L’Iran ha detto “basta” all’insegnamento della lingua inglese nelle proprie scuole primarie, pubbliche o private che siano.
E’ quanto affermano i media inglesi, i quali riportano che il capo dell’Alto Consiglio per l’Educazione iraniano, Mehdi Navid- Adham, ha dichiarato in un discorso per la televisione:
Insegnare l’inglese nelle scuole primarie governative e non governative (…) è contro le leggi e le regole. Il presupposto è che nell’istruzione primaria siano poste le basi della cultura iraniana“.
Per la verità, l’insegnamento dell’inglese già da tempo non era previsto nelle scuole primarie pubbliche: questa lingua viene infatti impartita in Iran solo nella scuola secondaria, a partire dai 12 anni circa e fino ai 14.

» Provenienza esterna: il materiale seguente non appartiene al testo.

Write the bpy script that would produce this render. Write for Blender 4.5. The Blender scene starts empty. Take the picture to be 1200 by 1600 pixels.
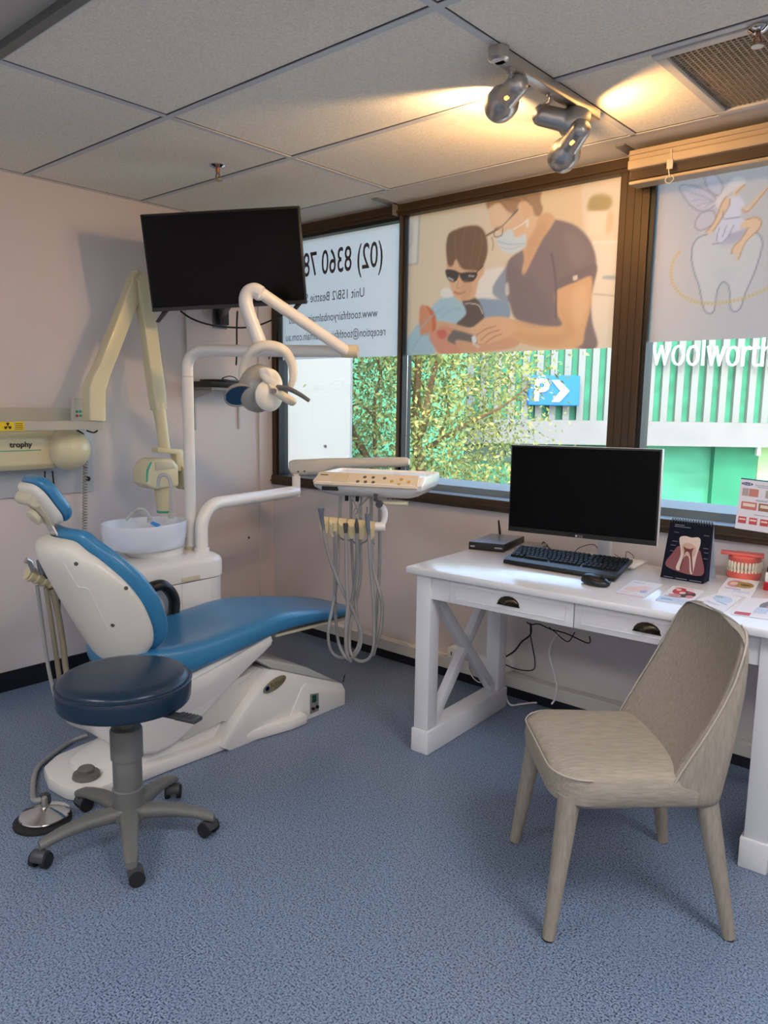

Tuttavia, l’insegnamento risulta inserito nel programma di alcune scuole primarie; in più, spesso le famiglie più abbienti fanno in modo che i propri figli prendano confidenza con l’inglese sin dalla più tenera età, attraverso la frequenza di scuole private.
Inoltre, in Iran vi sono numerosissimi corsi privati di insegnamento della lingua inglese, frequentati dagli alunni delle scuole pubbliche in orario pomeridiano.
Oggi il governo di Teheran sembra censurare senza alcuna eccezione l’insegnamento dell’inglese ai più piccini, sul presupposto che questo precoce avvicinamento al mondo anglosassone rappresenti una sicura via per una “invasione culturale” delle menti dei bambini ad opera degli schemi di pensiero e di comportamento occidentali.
Del resto, non è la prima volta che i leader islamici lamentano il rischio di una eccessiva “occidentalizzazione” dei loro usi, costumi e, soprattutto, della loro cultura.
Già nel 2016 l’Ayatollah Ali Khamenei, Guida Suprema dell’Iran (la più alta carica istituzionale del Paese), aveva definito un oltraggio il precoce avvicinamento alla cultura britannica e, più in generale, occidentale.